Step 1: Locate your beds in a sunny location. Our first challenge: our little north-facing house is surrounded by beautiful 100-ft trees. The sun comes and goes all day, and finding a location that gets enough sunshine throughout the day is a challenge. I chose three spots that seemed good candidates: one against the back porch (c. 3' x 8'), one against the privancy fence in the back yard on the east side of the yard (c. 3' x 6'), and one on the west side of the house in front, where our next-door neighbor said the sun shines most of the day (c. 4' x 6').
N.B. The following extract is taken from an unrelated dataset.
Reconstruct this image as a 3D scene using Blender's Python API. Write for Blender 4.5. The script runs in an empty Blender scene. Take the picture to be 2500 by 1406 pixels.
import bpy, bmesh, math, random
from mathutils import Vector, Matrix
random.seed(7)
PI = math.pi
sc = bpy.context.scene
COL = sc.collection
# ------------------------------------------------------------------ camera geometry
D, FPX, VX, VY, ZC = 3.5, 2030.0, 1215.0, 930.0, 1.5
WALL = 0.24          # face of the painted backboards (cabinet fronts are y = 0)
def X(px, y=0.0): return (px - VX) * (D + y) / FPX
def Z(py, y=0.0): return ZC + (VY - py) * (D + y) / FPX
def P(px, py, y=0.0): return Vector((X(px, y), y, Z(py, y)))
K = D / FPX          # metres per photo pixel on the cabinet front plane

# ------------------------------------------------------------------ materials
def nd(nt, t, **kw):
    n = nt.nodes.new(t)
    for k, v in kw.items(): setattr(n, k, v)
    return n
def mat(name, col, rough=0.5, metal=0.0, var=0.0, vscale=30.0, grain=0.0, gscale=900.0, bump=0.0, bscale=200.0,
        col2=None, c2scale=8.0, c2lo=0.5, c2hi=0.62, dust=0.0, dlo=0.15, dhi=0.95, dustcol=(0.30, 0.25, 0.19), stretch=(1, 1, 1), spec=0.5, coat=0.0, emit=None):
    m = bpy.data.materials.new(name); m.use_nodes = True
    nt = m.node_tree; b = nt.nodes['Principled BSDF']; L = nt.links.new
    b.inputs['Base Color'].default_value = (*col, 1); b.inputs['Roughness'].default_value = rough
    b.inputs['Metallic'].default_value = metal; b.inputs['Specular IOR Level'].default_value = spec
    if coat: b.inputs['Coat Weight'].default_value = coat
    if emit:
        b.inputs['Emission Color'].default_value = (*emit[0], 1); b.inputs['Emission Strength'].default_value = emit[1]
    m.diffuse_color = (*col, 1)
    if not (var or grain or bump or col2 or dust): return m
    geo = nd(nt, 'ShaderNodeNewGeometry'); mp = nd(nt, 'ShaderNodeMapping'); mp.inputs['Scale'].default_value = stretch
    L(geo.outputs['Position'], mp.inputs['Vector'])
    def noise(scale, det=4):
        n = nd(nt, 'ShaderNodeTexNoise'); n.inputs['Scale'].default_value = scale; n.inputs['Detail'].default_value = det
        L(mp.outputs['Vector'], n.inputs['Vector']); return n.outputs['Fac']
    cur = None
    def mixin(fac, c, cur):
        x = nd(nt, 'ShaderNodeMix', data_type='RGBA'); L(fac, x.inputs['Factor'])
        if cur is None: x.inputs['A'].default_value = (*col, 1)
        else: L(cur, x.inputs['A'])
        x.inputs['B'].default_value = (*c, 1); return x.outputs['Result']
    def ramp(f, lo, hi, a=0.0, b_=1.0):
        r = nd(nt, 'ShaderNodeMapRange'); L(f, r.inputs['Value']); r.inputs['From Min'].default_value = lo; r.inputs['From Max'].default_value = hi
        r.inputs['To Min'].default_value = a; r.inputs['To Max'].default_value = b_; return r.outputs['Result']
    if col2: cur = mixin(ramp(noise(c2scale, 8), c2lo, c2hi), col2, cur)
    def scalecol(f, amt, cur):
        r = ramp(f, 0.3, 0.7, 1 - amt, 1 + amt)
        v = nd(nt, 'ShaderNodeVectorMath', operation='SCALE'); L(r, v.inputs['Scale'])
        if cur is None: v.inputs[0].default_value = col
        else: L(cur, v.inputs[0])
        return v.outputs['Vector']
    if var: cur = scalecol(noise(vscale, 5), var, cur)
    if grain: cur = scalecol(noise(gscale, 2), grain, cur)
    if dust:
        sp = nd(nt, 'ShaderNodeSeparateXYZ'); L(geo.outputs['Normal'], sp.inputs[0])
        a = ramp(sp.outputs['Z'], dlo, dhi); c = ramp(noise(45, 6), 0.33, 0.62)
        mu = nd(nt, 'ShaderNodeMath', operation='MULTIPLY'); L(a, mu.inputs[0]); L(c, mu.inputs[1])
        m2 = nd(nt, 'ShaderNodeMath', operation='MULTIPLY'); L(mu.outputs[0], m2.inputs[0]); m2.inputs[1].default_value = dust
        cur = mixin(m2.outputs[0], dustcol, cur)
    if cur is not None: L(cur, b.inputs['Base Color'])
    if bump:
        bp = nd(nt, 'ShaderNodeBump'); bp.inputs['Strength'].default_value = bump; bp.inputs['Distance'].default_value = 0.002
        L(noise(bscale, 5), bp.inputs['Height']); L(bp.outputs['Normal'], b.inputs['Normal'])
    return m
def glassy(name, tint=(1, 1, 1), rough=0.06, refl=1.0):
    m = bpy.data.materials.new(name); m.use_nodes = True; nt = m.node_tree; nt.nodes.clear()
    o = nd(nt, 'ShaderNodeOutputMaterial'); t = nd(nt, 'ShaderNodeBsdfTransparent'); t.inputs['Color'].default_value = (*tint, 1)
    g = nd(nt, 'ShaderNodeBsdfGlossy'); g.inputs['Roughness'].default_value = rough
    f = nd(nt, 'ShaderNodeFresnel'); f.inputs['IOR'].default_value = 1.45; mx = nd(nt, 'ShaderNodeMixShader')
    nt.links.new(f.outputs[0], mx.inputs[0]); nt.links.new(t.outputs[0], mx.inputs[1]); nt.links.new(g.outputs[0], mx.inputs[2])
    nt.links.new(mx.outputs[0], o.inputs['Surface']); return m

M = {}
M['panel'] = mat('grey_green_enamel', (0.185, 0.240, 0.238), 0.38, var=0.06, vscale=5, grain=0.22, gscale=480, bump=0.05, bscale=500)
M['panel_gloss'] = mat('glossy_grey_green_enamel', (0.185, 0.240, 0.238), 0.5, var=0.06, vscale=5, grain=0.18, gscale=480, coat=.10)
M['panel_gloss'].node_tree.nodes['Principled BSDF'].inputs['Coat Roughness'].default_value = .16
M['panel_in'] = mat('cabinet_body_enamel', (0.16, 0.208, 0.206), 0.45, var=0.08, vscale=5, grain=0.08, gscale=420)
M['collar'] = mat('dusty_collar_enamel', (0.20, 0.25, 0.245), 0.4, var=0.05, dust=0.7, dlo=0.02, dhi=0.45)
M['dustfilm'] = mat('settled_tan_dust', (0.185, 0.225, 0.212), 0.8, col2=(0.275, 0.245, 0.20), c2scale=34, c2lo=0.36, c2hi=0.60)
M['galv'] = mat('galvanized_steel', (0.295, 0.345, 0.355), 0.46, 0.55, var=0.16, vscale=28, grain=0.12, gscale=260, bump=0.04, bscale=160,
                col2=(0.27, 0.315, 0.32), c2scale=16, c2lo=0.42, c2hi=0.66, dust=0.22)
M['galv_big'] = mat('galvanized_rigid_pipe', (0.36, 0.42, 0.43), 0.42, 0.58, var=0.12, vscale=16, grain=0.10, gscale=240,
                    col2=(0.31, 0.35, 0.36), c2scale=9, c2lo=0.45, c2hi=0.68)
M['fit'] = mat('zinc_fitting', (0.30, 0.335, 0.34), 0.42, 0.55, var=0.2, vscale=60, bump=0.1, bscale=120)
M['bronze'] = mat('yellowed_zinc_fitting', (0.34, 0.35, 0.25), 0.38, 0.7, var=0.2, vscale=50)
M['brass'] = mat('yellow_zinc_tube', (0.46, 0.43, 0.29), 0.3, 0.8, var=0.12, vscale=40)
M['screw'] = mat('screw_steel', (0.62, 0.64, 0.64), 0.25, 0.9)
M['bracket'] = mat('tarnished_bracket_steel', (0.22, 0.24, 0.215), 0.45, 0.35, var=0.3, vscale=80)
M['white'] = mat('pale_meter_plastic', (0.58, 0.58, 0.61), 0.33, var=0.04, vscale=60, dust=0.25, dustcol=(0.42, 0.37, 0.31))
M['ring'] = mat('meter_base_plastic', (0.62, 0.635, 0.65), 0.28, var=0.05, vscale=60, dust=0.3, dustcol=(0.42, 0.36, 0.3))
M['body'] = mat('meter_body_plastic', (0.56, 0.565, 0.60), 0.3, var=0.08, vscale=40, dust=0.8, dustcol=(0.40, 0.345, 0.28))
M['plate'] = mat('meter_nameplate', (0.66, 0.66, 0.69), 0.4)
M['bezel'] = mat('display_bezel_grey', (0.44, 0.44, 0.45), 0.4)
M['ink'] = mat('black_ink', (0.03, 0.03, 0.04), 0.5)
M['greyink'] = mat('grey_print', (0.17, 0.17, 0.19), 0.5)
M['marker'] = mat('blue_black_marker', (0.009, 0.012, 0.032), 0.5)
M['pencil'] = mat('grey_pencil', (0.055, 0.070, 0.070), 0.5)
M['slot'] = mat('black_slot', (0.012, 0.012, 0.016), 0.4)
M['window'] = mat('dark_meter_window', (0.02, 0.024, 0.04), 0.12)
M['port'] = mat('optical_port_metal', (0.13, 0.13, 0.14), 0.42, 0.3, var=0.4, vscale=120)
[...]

Step 2: Dig your beds deep. So I took Forky (my gardening fork) and laboriously broke up and turned the earth in my three beds to a depth of about 12"--no small task for a 42-yo, out-of-shape weakling. I think it took me about a week to complete the job, racing home from work each day, putting on my grubbies, and sweating furiously in the delightful Northern Virginia heat and humidity.

So was it worth it? I will reveal myself to be a giant dork when I say that the first time I planted in one of those beds, it was an amazing experience. No hacking away at the clay to build a hole big enough for my little plants or the onion sets. (This was also the first year I dared to attempt to grow from seed. I decided on pole beans, peas, and scallions.) Instead, I could literally scoop the soil out by hand and gently put the little guys in the ground. So soft! So airy! It was amazing! I was sold, even before anything actually grew. So note to all those who wonder whether all that digging effort is worth the effort. In a word, YES.

Did we end up with a wonderfully successful garden that year? Um... no. But it was partially successful, and that was enough to inspire me to try again next year. We had lots of onions, which we mostly ate immmature as scallions--delicious grilled!--but they never seemed to mature well beyond that. We got a bean or two and no peas, but those plants (from seed!) got clobbered by torrential spring rains and I blamed nature on the failure. (Thanks a lot, nature.) The tomatoes tanked again, and I somehow continued to be the one human being on the planet incapable of successfully growing zucchini (zucchini!). But we DID have a successful cucumber crop and made lots of pickles. And that was enough to spur my ambition for year 2., when Mulch Boy joined the good fight.